Il est possible que son changement d’apparence soit lié à la théosophie. Il fait sien le genre bohème : il se fait pousser la barbe et porte un collier de perles ainsi que des chemises froissées aux manches retroussées.

Ces saisissants autoportraits au fusain, dans lesquels Mondrian se concentre sur son visage, datent de cette période. Cerné de noir, sa face semble flotter, telle une apparition. Le cadrage est serré : l’un enserre rigoureusement le visage, l’autre ne donne à voir que son regard perçant et habité. Ces effigies annoncent son oeuvre symbolique. 

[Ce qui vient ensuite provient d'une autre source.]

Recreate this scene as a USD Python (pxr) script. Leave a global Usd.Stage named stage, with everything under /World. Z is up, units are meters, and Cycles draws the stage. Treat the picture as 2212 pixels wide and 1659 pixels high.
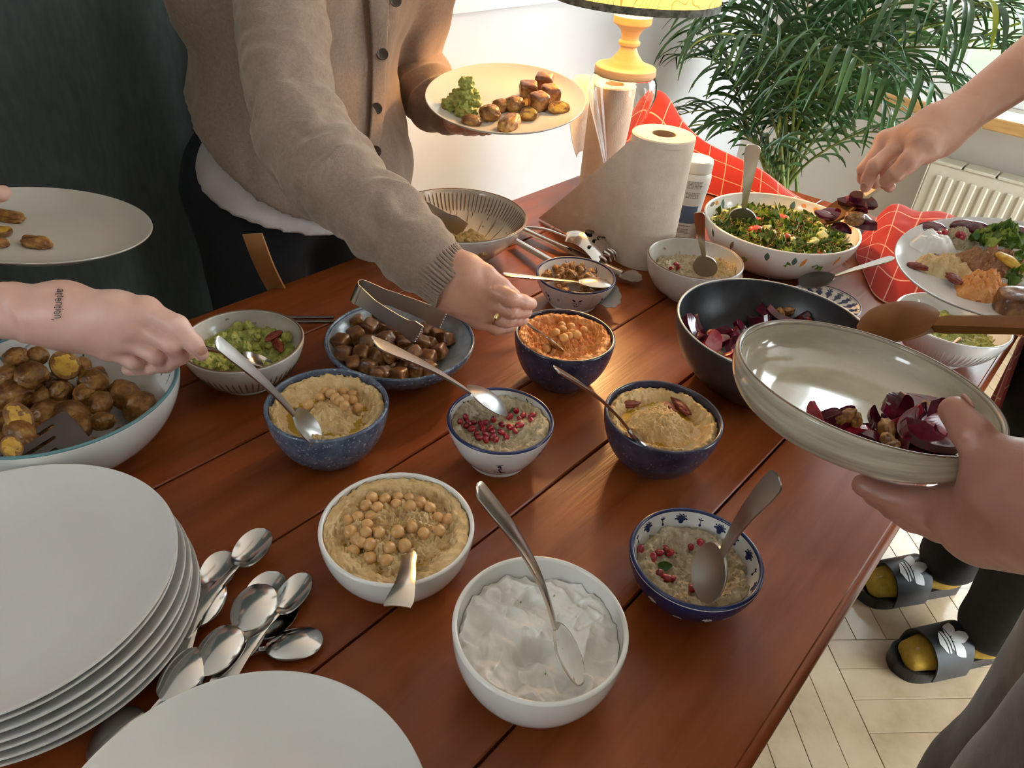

Autoportrait (1908)  Fusain et crayon noir




Le luminisme

Mondrian s'intéresse aux courants symboliste, divisionniste et fauve, peu diffusés aux Pays-Bas. Il les interprète à sa manière sur la toile pour se rapprocher du concept théosophique en hissant la profusion de lumière au rang de sujet. Ce "luminisme" se retrouve dans la fillette en prière à la flamboyante chevelure rousse de Dévotion (qui n’est pas sans rappeler le travail de Van Gogh) comme enveloppée d'un halo surnaturel, qui illustre à merveille les propos de Marianne Mathieu: "Le rayonnement est l'élément clé de la recherche de Mondrian." 


Dévotion (1908)



Portrait d’une jeune fille (1908)


Tournesol mourant I (1908)



 Arum, fleur bleue (1908-1909)




Le cubisme en question

Vers 1910, Mondrian découvre le cubisme en parcourant des comptes-rendus d’expositions. Il n’a pas encore vu l’oeuvre de ces peintres, pourtant leur influence est immédiate. Le Néerlandais interprète librement ses lectures. Ainsi, s'il reste figuratif, ses formes évoluent. Elles sont plus simples, géométriques et monumentales, comme en témoignent deux des plus grandes toiles qu’il ait jamais exécutées : Clocher en Zélande et Moulin. Les couleurs – toujours vives, contrastées et posées en aplat – tracent à présent des formes angulaires qui animent l’arrière plan de ses tableaux.
En 1911, il est enfin confronté aux œuvres de Braque et de Picasso, à Amsterdam d’abord puis à Paris où il séjourne pour la première fois. À quarante ans il aborde un tournant majeur. C’est le début de l’abstraction. À l’exemple des français, il adopte leur palette d’ocres gris et renonce un temps aux couleurs éclatantes. Les formes se fragmentent et se géométrisent. Toutefois, Mondrian s’inspire toujours du réel et ses motifs restent identifiables. Ainsi, l’arbre s’impose – à côté de rares figures et de paysages – comme son motif de prédilection.


Clocher en Zélande (1911)



Arbre gris (1911)


 Autoportrait (1913). Fusain sur papier


Portrait d'une dame (1912)


Composition ovale en plan de couleurs 2 (1914)


Composition n°IV (1914)



Vers le Néo-plasticisme

En 1919, Mondrian exécute ses premières oeuvres purement abstraites. Ces peintures ne s’enracinent plus dans le réel : ni l’arbre, ni la façade n’offre un point de départ à son travail. La démarche du peintre est uniquement spirituelle.
Sur des toiles au format proche du carré, il trace des damiers colorés. Le rythme et le rayonnement émanant des lignes et des couleurs définissent un vocabulaire pictural nouveau - le néoplasticisme - dont l’objectif est de révéler « la beauté absolue », « l’essence de toutes choses », un principe auquel l’artiste est attaché depuis ses débuts. À ce stade de sa carrière, Mondrian a formalisé la théorie qui l’élève aujourd’hui au rang de père de l’abstraction. Pour autant, lorsqu’il entreprend son autoportrait en 1918, il ne fait pas voler son image en éclats. Il reste fidèle à la tradition naturaliste et au genre établi du portrait d’artiste posant en buste devant l’une de ses toiles en damier. Mondrian peint la rencontre de la figuration et de l’abstraction.


Autoportrait (1918)


Composition avec large plan rouge, jaune, noir, gris et bleu (1921)




Mondrian nous est apparu dans toute son œuvre – l’ambivalence du figuratif et de l’abstrait. Le premier pour en vivre et le second, son art de prédilection. 

Quand on pense que les historiens de l'art de l'époque mettaient au purgatoire cette production jugée indigne! Courez-y!